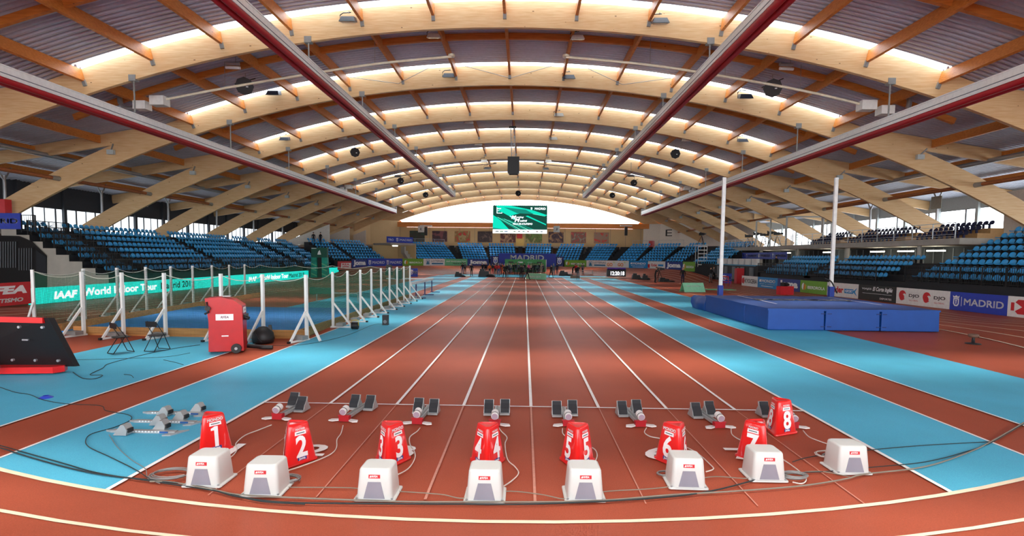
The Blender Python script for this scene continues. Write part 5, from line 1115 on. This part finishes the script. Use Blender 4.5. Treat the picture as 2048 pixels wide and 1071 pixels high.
q = MB(); q.prism([(-1.0, -.45, 0), (.85, -.45, 0), (.85, -.02, .75), (-1.0, -.02, .75)], (0, .05, 0), mat('pale_mint', (150, 220, 180), .5)); q.text('IAAF World Indoor Tour', .14, frame((-.05, -.3, .42), (1, 0, 0), (0, -.87, .5)), M_LETW, 'CENTER', .02, 0, .06); q.build('front_panel', t)
q = MB(); q.prism([(-1.0, .45, 0), (.85, .45, 0), (.85, .02, .75), (-1.0, .02, .75)][::-1], (0, -.05, 0), M_MINT); q.build('rear_panel', t); q = MB(); q.prism([(.86, -.4, .02), (.86, .4, .02), (.86, 0, .72)], (.02, 0, 0), M_BLK); q.build('end_cap', t)
a_, c_ = G(1395, 582), G(1440, 576); q = MB(); q.box(((a_.x+c_.x)/2+.3, (a_.y+c_.y)/2, .03), (3.6, 1.4, .04), M_MINT); q.build('green_floor_mat', label='mint green mat on the track right of the A-shaped stand', cat='floor mat')
p = G(1560, 592); t = thing('red_camera_box', 'red box with a black camera on top behind the landing mat', 'camera box', (20.3, 43.2, 0), .2); q = MB(); q.box((0, 0, .33), (1.15, .5, .66), M_BRED); q.build('box_body', t); q = MB(); q.box((-.1, 0, .8), (.3, .5, .28), M_BLK); q.cyl((-.1, -.25, .8), (-.1, -.5, .8), .1, M_BLK, 10); q.build('camera', t)
def red_chair(px, py, lab, s=1.):
    p = G(px, py); t = thing('red_frame_chair', lab, 'chair', (p.x, p.y, 0), .1, 'red steel chairs on the track'); M = mat('chair_red', (196, 30, 36), .4)
    for x, y, h in ((-.35, -.3, .5), (.35, -.3, .5), (-.35, .3, 1.05), (.35, .3, 1.05)): q = MB(); q.cyl((x, y, 0), (x, y, h), .03, M, 6); q.build('leg', t)
    q = MB(); q.box((0, 0, .5), (.76, .66, .04), M); q.build('seat', t); q = MB(); q.box((0, .3, .98), (.76, .04, .1), M); q.box((0, .3, .72), (.76, .04, .05), M); q.build('backrest', t)
red_chair(1452, 573, 'red steel chair before the small blue crest sign'); red_chair(1644, 575, 'red steel chair in front of the green board by the right upright')
q = MB(); q.box((24.0, 62.0, .85), (.8, .7, 1.7), M_BRED); q.build('red_booth', label='red cabinet beside the dark figure right of the left upright', cat='cabinet')
for px, py, w_, h_, l in ((1272, 558, 1.6, .8, 'low black equipment case on the track right of the clock'), (1290, 559, .9, .8, 'black equipment box beside the photographer'), (917, 553, 1.4, .7, 'black equipment case left of the sand pit'), (968, 553, 2.2, 1.1, 'pile of black camera gear at the left of the crowd'), (1127, 551, 2.0, .8, 'black gear bag pile at the right of the crowd'), (1328, 563, 1.8, .5, 'black cables and gear heap right of the photographer')):
    p = G(px, py); t = thing('equipment_pile', l, 'equipment', (p.x, p.y, 0)); q = MB(); q.box((0, 0, h_*.35), (w_*.7, .6, h_*.7), M_BLK, (.8, .8)); q.build('main_case', t); q = MB(); q.lathe([(w_*.3, 0), (w_*.28, h_*.2), (w_*.1, h_*.35)], M_BLK, 8, (w_*.4, -.1, 0)); q.build('side_bag', t); q = MB(); q.box((-w_*.1, 0, h_*.8), (w_*.3, .3, h_*.3), M_BLK); q.build('top_item', t)
p = G(1051, 557); p2 = G(1089, 559); b = Board((p.x, p.y), (p2.x, p2.y), .72, mat('pale_mint', (150, 220, 180), .5), .3); b.p([(0, 0), (.12, 1), (0, 1)], M_WB).t('Madrid 2019', .2, .8, .25, .6, M_LETW, .02); b.done('low mint green tour board lying before the crowd on the finish lanes', 'floor_board', 'board')
p = G(1178, 551); t = thing('white_bench', 'low white bench beside the right sand pit', 'bench', (p.x, p.y+2, 0)); q = MB(); q.box((0, 0, .75), (1.7, .5, .06), M_GALV); q.build('bench_top', t)
for x in (-.75, .75): q = MB(); q.box((x, 0, .37), (.06, .4, .72), M_GALV); q.build('leg', t)
p = G(1150, 556); q = MB(); q.box((p.x, p.y, .17), (1.2, .5, .34), mat('crate_tan', (140, 112, 88))); q.build('tan_crate', label='small tan crate in front of the right sand pit', cat='crate')
# ------------------------------------------------------------------ people
SKIN = mat('skin', (206, 152, 122), .55); HAIRS = [mat('hair_dark', (38, 28, 24), .7), mat('hair_brown', (92, 62, 40), .7), mat('hair_grey', (150, 144, 138), .7)]
def cloth(c): return mat('cloth_%d_%d_%d' % c, c, .8)
def person(x, y, label, top, legs, rz=0., pose='stand', h=1.75, hair=0, z=0., group=None, shoe=(30, 30, 34)):
    s = h/1.75; V = {}
    lean = {'stand': 0, 'walk': .04, 'bend': .55, 'photo': .18, 'sit': .05}[pose]; st = .28 if pose == 'walk' else .02; hz = -.38 if pose == 'sit' else (-.1 if pose == 'bend' else 0)
    def up(d, zz): return (0, -lean*(zz-.95)*1.1 if lean else 0, .95+(zz-.95)*math.cos(lean*.9))
    P = [('pel', (0, 0, .95), .135, None), ('spi', up(0, 1.12), .125, 'pel'), ('che', up(0, 1.34), .155, 'spi'), ('nec', up(0, 1.49), .058, 'che'), ('he1', up(0, 1.58), .083, 'nec'), ('he2', up(0, 1.68), .078, 'he1')]
    for sx, n in ((-1, 'L'), (1, 'R')):
        c = up(0, 1.42); P.append(('sh'+n, (sx*.19, c[1], c[2]-.01), .062, 'che'))
        if pose == 'photo': e, w_ = (sx*.3, c[1]-.12, c[2]-.2), (sx*.08, c[1]-.3, c[2]+.08)
        elif pose == 'bend': e, w_ = (sx*.22, c[1]-.05, c[2]-.28), (sx*.15, c[1]-.15, c[2]-.5)
        else: e, w_ = (sx*.25, c[1]+.03+sx*st*.3, c[2]-.28), (sx*.25, c[1]-.08+sx*st*.5, c[2]-.52)
        P += [('el'+n, e, .044, 'sh'+n), ('wr'+n, w_, .03, 'el'+n), ('ha'+n, (w_[0], w_[1]-.03, w_[2]-.07 if pose != 'photo' else w_[2]+.05), .035, 'wr'+n)]
        hx = P[-1][1]
        for k in range(4): P.append(('f%d%s' % (k, n), (hx[0]+(k-1.5)*.02, hx[1]-.02, hx[2]-(.075, .085, .08, .065)[k] if pose != 'photo' else hx[2]+.05), .009, 'ha'+n))
        P.append(('th'+n, (hx[0]-sx*.045, hx[1]-.03, hx[2]-.035), .010, 'ha'+n))
        if pose == 'sit': kn, an, to = (sx*.12, -.42, .95), (sx*.12, -.45, .5), (sx*.12, -.58, .43)
        else: kn, an, to = (sx*.1, -.03-sx*st*.5, .5), (sx*.11, .02-sx*st, .08), (sx*.12, -.14-sx*st, .03)
        P += [('hi'+n, (sx*.09, 0, .88), .095, 'pel'), ('kn'+n, kn, .062, 'hi'+n), ('an'+n, an, .042, 'kn'+n), ('to'+n, to, .036, 'an'+n)]
    idx = {p[0]: i for i, p in enumerate(P)}; vs = [(p[1][0]*s, p[1][1]*s, (p[1][2]+hz)*s) for p in P]
    if pose in ('stand', 'walk', 'photo', 'bend'):
        pass
    me = bpy.data.meshes.new('t'); me.from_pydata(vs, [(idx[p[3]], i) for i, p in enumerate(P) if p[3]], []); me.update()
    o = bpy.data.objects.new('t', me); COL.objects.link(o); sk = o.modifiers.new('s', 'SKIN'); sk.branch_smoothing = .3
    for i, p in enumerate(P): v = me.skin_vertices[0].data[i]; v.radius = (p[2]*s*(1.25 if p[0] == 'che' else 1), p[2]*s*(.85 if p[0] in ('che', 'pel', 'spi') else 1)); v.use_root = (i == 0)
    sb_ = o.modifiers.new('u', 'SUBSURF'); sb_.levels = 1; sb_.render_levels = 1
    bpy.context.view_layer.update(); ev = o.evaluated_get(bpy.context.evaluated_depsgraph_get()); m2 = bpy.data.meshes.new_from_object(ev)
    bpy.data.objects.remove(o); bpy.data.meshes.remove(me)
    for m_ in (SKIN, cloth(top), cloth(legs), cloth(shoe)): m2.materials.append(m_)
    vv = [Vector(v) for v in vs]
    def mi(k): return 0 if k[:2] in ('he', 'ne', 'ha', 'th') or k[0] == 'f' else (3 if k[:2] in ('to', 'an') else (2 if k[:2] in ('hi', 'kn', 'pe') else 1))
    for pl in m2.polygons:
        c = pl.center; b = min(range(len(P)), key=lambda i: (vv[i]-c).length-P[i][2]*s); k = P[b][0]; i_ = mi(k)
        if k[:2] == 'an' and c.z > vs[b][2]+.06*s: i_ = 2
        if k[:3] == 'nec' and c.z < vs[b][2]: i_ = 1
        pl.material_index = i_; pl.use_smooth = True
    zmin = min(v.co.z for v in m2.vertices) if pose != 'sit' else 0
    r = link('person', m2, None, (x, y, z-zmin), rz, label, 'person', group)
    hd = Vector(vs[idx['he2']]); q = MB(); ring = [(.001, .115), (.06, .1), (.092, .055), (.098, .01), (.085, -.01)]
    q.lathe([(a*s, b*s) for a, b in ring][::-1], HAIRS[hair], 12, (hd.x, hd.y+.028*s, hd.z+.02*s)); q.build('hair', r)
    q = MB(); f = Vector(vs[idx['he1']]).lerp(hd, .45); q.prism([(f.x-.012*s, f.y-.078*s, f.z-.03*s), (f.x+.012*s, f.y-.078*s, f.z-.03*s), (f.x, f.y-.078*s, f.z+.02*s)], (0, -.025*s, -.004*s), SKIN); q.build('nose', r)
    for sx in (-1, 1): q = MB(); q.box((f.x+sx*.03*s, f.y-.084*s, f.z+.015*s), (.02*s, .012*s, .01*s), M_INK); q.build('eye', r)
    q = MB(); q.box((f.x, f.y-.082*s, f.z-.05*s), (.04*s, .01*s, .008*s), mat('lip', (150, 80, 76))); q.build('mouth', r)
    return r
CB, CN, CG, CR_, CO, CP, CBG, CJ = (24, 24, 28), (28, 34, 62), (92, 94, 98), (196, 36, 36), (228, 104, 40), (222, 60, 120), (196, 176, 150), (60, 78, 112)
pp_ = [(925, 548, CB, CJ, 0, 'stand', 'person in black top and jeans, leftmost by the sand pit'), (930, 547, CG, CB, .5, 'stand', 'person in grey top just right of the leftmost figure'), (943, 552, CB, CB, 0, 'stand', 'person in black standing alone behind the sand pit'),
       (965, 548, CB, CN, 0, 'photo', 'photographer in black at the left of the crowd, facing forward'), (973, 547, CN, CB, .3, 'stand', 'person in navy beside the left photographer'), (979, 551, CO, CB, .2, 'stand', 'person in orange top at the left of the crowd'),
       (985, 551, CB, CR_, 0, 'stand', 'person in black jacket and dark red trousers in the crowd'), (990.5, 551, CR_, CB, 0, 'stand', 'person in red top and black trousers, left part of the crowd'), (997, 551.5, CR_, CJ, 0, 'stand', 'person in red top and blue trousers before the banner'),
       (1004.5, 544, CO, CO, 0, 'stand', 'person in full orange raised above the crowd'), (1009, 555.5, CB, CB, .4, 'walk', 'person in black suit walking, left of the green backdrop'), (1014, 554.5, CB, CG, -.3, 'stand', 'person in black suit beside the walking one, hands down'),
       (1027, 549, CB, CB, 0, 'stand', 'person in black before the left of the green backdrop'), (1037, 549, CG, CB, .2, 'stand', 'person in grey before the middle of the green backdrop'), (1042, 558.5, CB, CB, 0, 'stand', 'person in black suit standing nearest in front of the crowd'),
       (1046, 558, CG, CB, -.2, 'stand', 'person in grey top right beside the nearest suit'), (1054, 559, CB, CB, 1.3, 'walk', 'person in black striding past the low green board'), (1057, 549, CP, CB, 0, 'stand', 'person in pink top in the crowd'),
       (1062, 547.5, CBG, CB, 0, 'stand', 'person in beige top right behind the pink one'), (1069, 549, CB, CB, .3, 'photo', 'photographer in black in the right half of the crowd'), (1078, 548.5, CB, CN, 0, 'stand', 'person in black and navy right in the crowd'), (1083, 548, CBG, CBG, 0, 'stand', 'person dressed in beige at the right of the crowd'),
       (1102, 555, CB, CB, .8, 'walk', 'person in black walking alone right of the crowd'), (1107, 551, CG, CG, 0, 'stand', 'person in grey behind the lone walking one'), (1114, 548.5, CN, CN, 0, 'stand', 'person in navy before the right end of the blue banner'),
       (1145, 547, CB, CB, 1.2, 'bend', 'person in black bending over the right sand pit'), (1152, 549.5, CR_, CB, 0, 'stand', 'person in red by the right sand pit'), (1156, 558.5, CB, CG, 3.0, 'stand', 'person in black top and grey trousers before the right sand pit'), (1165, 549, CG, CN, 0, 'stand', 'person in dark grey at the right end of the sand pit'),
       (1018, 549, CG, CB, .1, 'photo', 'photographer in grey left of the backdrop centre'), (1022, 548, CBG, CJ, .2, 'stand', 'person in beige and jeans left of the backdrop centre'), (1032, 548, CB, CJ, -.2, 'photo', 'photographer in black and jeans before the backdrop centre'),
       (1049, 548.5, CB, CN, .3, 'stand', 'person in black behind the two nearest suits'), (1065.5, 548, CB, CG, -.3, 'stand', 'person in black and grey between the beige figure and photographer'), (1074, 549, CG, CB, .2, 'stand', 'person in grey top in the right half of the crowd'),
       (993.5, 549, CB, CB, 0, 'stand', 'person in black between the two red tops'), (1000.5, 550, CB, CN, .4, 'photo', 'photographer in black beside the raised orange figure'), (970, 546.5, CB, CB, 0, 'stand', 'person in black at the back of the left photographers'), (1087, 549, CG, CB, -.2, 'bend', 'person bending at the right edge of the backdrop'),
       (1310, 565, CB, CB, 1.2, 'photo', 'photographer in black leaning over a tripod, right of the clock'), (1365, 567.5, CB, CN, 2.8, 'stand', 'person in black standing behind the mint A-shaped stand'), (1421, 565.5, CB, CG, 0, 'stand', 'person in black uniform left of the left upright'), (1427, 562, CG, CB, .5, 'stand', 'person in grey close behind the uniformed one'), (1475, 566, CG, CB, .4, 'stand', 'dark grey clothed person beside the red cabinet')]
for px, py, tp_, lg, rz, po, lab in pp_:
    p = G(px, py); yy = min(p.y, 85.8); p = Vector((p.x*yy/p.y, yy, 0)); person(p.x, p.y, lab, tp_, lg, rz, po, h=1.7+random.random()*.12, hair=random.randrange(3))
p = AY(627, 478, 79); person(p.x, 79, 'dark figure at the left concourse rail, left of two', CB, CB, .3, 'stand', 1.75, z=4.2)
p = AY(641, 478, 79); person(p.x, 79, 'dark figure at the left concourse rail, right of two', CB, CN, -.3, 'stand', 1.75, z=4.2)
tripod(G(1318, 563).x, G(1318, 563).y, 0, 'black camera tripod in front of the leaning photographer', 1.5, 1.2, None, 1.2)
person(26.6, 58.8, 'person in black sitting at the end of the press desk', CB, CB, -1.3, 'sit', 1.75, z=1.75)
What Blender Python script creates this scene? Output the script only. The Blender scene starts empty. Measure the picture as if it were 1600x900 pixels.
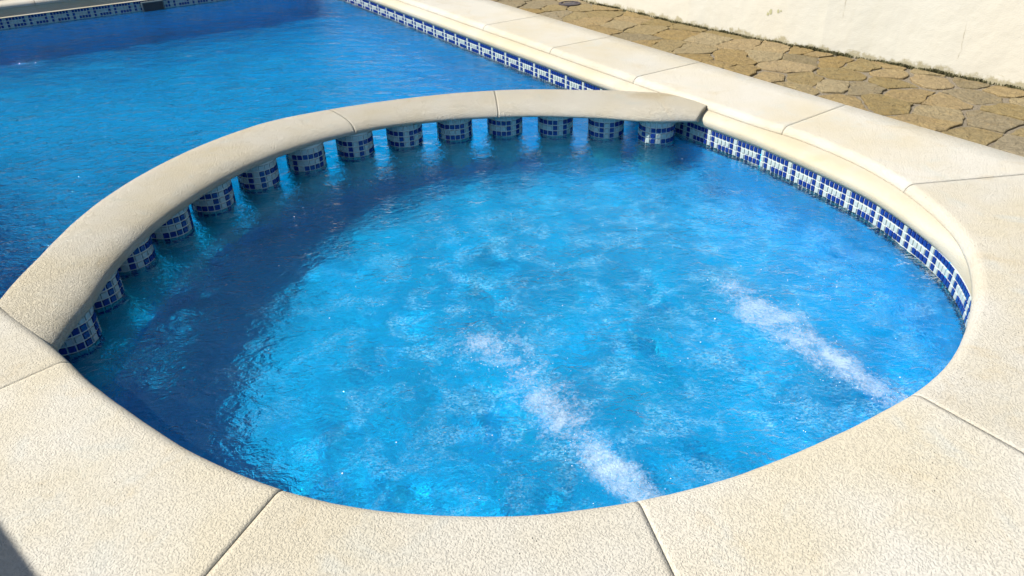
import bpy, bmesh, math, random
import numpy as np
from mathutils import Vector, Matrix
random.seed(7); rng = np.random.default_rng(7)
S = bpy.context.scene; COL = S.collection
PI = math.pi

# ------------------------------------------------------------------ camera, light, sky, exposure
F_PX, PITCH, ROLL, CAM_H = 1203.45, math.radians(31.327), math.radians(-1.741), 1.4764
Fv = Vector((0, math.cos(PITCH), -math.sin(PITCH))); Rv = Vector((1, 0, 0)); Uv = Rv.cross(Fv)
R2 = Rv*math.cos(ROLL)+Uv*math.sin(ROLL); U2 = R2.cross(Fv)
cd = bpy.data.cameras.new('camera'); cam = bpy.data.objects.new('camera', cd); COL.objects.link(cam)
M = Matrix((R2, U2, -Fv)).transposed().to_4x4(); M.translation = Vector((0, 0, CAM_H)); cam.matrix_world = M
cd.sensor_width = 36; cd.lens = F_PX/1600*36; cd.clip_start = .02; cd.clip_end = 500; S.camera = cam

SUN_AZ, SUN_EL = math.radians(186), math.radians(47)          # where the sun stands
w = bpy.data.worlds.new('World'); S.world = w; w.use_nodes = True
nt = w.node_tree; sky = nt.nodes.new('ShaderNodeTexSky'); sky.sky_type = 'NISHITA'; sky.sun_disc = False
sky.sun_elevation = SUN_EL; sky.sun_rotation = PI/2-SUN_AZ
nt.links.new(sky.outputs[0], nt.nodes['Background'].inputs[0]); nt.nodes['Background'].inputs[1].default_value = .078
sl = bpy.data.lights.new('sun', 'SUN'); sl.energy = 4.7; sl.angle = math.radians(.55); sl.color = (1, .955, .87)
sun = bpy.data.objects.new('sun', sl); COL.objects.link(sun)
sdir = Vector((math.cos(SUN_AZ)*math.cos(SUN_EL), math.sin(SUN_AZ)*math.cos(SUN_EL), math.sin(SUN_EL)))
sun.rotation_euler = sdir.to_track_quat('Z', 'Y').to_euler(); sun.location = sdir*20
sl.cycles.is_caustics_light = True
S.view_settings.view_transform = 'Standard'; S.view_settings.look = 'None'
S.view_settings.exposure = .90; S.view_settings.gamma = 1
S.cycles.use_denoising = True; S.cycles.max_bounces = 10; S.cycles.transmission_bounces = 8
S.cycles.diffuse_bounces = 4; S.cycles.sample_clamp_indirect = 4; S.cycles.blur_glossy = .3
S.cycles.caustics_refractive = True; S.cycles.caustics_reflective = False

# ------------------------------------------------------------------ layout (metres; water level z = 0)
TZ = .0290; T = .0254                                             # one mosaic tile with its joint
PHI = math.radians(122.078)
D = np.array([math.cos(PHI), math.sin(PHI)]); N = np.array([D[1], -D[0]])   # along the long side / across it
OW = 2.897                                            # right wall of the pools: X.N = OW
ZT, ZS, ZD = .088, .158, .198                         # top of mosaic, underside of coping, deck
DFAR = 8.36; NLEFT = -4.60
CB = np.array([.0453, 2.5179])                        # centre of the dividing beam's arc
C0 = np.array([0, 2.45])
def nd(n, d): return (n+OW)*N + d*D
def pol(c, r, deg): a = math.radians(deg); return c+r*np.array([math.cos(a), math.sin(a)])
def catmull(P, step=.04):
    P = [np.array(p, float) for p in P]; out = []
    Q = [2*P[0]-P[1]]+P+[2*P[-1]-P[-2]]
    for i in range(1, len(Q)-2):
        n = max(1, int(np.hypot(*(Q[i+1]-Q[i]))/step))
        for k in range(n):
            t = k/n; a, b, c, d = Q[i-1:i+3]
            out.append(.5*((2*b)+(-a+c)*t+(2*a-5*b+4*c-d)*t*t+(-a+3*b-3*c+d)*t**3))
    out.append(P[-1]); return np.array(out)
def resample(P, step):
    s = np.r_[0, np.cumsum(np.hypot(*np.diff(P, axis=0).T))]; n = int(round(s[-1]/step)); t = np.linspace(0, s[-1], n+1)
    return np.c_[np.interp(t, s, P[:, 0]), np.interp(t, s, P[:, 1])], t
def smooth(P, it=6):
    P = P.copy()
    for _ in range(it): P[1:-1] = .25*P[:-2]+.5*P[1:-1]+.25*P[2:]
    return P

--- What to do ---
Leave the pictures out and copy exactly the lines from the one with "What Blender Python" through the one with "cd.sensor_width = 36;", nothing more.

--- Expected answer ---
What Blender Python script creates this scene? Output the script only. The Blender scene starts empty. Measure the picture as if it were 1600x900 pixels.
import bpy, bmesh, math, random
import numpy as np
from mathutils import Vector, Matrix
random.seed(7); rng = np.random.default_rng(7)
S = bpy.context.scene; COL = S.collection
PI = math.pi

# ------------------------------------------------------------------ camera, light, sky, exposure
F_PX, PITCH, ROLL, CAM_H = 1203.45, math.radians(31.327), math.radians(-1.741), 1.4764
Fv = Vector((0, math.cos(PITCH), -math.sin(PITCH))); Rv = Vector((1, 0, 0)); Uv = Rv.cross(Fv)
R2 = Rv*math.cos(ROLL)+Uv*math.sin(ROLL); U2 = R2.cross(Fv)
cd = bpy.data.cameras.new('camera'); cam = bpy.data.objects.new('camera', cd); COL.objects.link(cam)
M = Matrix((R2, U2, -Fv)).transposed().to_4x4(); M.translation = Vector((0, 0, CAM_H)); cam.matrix_world = M
cd.sensor_width = 36; cd.lens = F_PX/1600*36; cd.clip_start = .02; cd.clip_end = 500; S.camera = cam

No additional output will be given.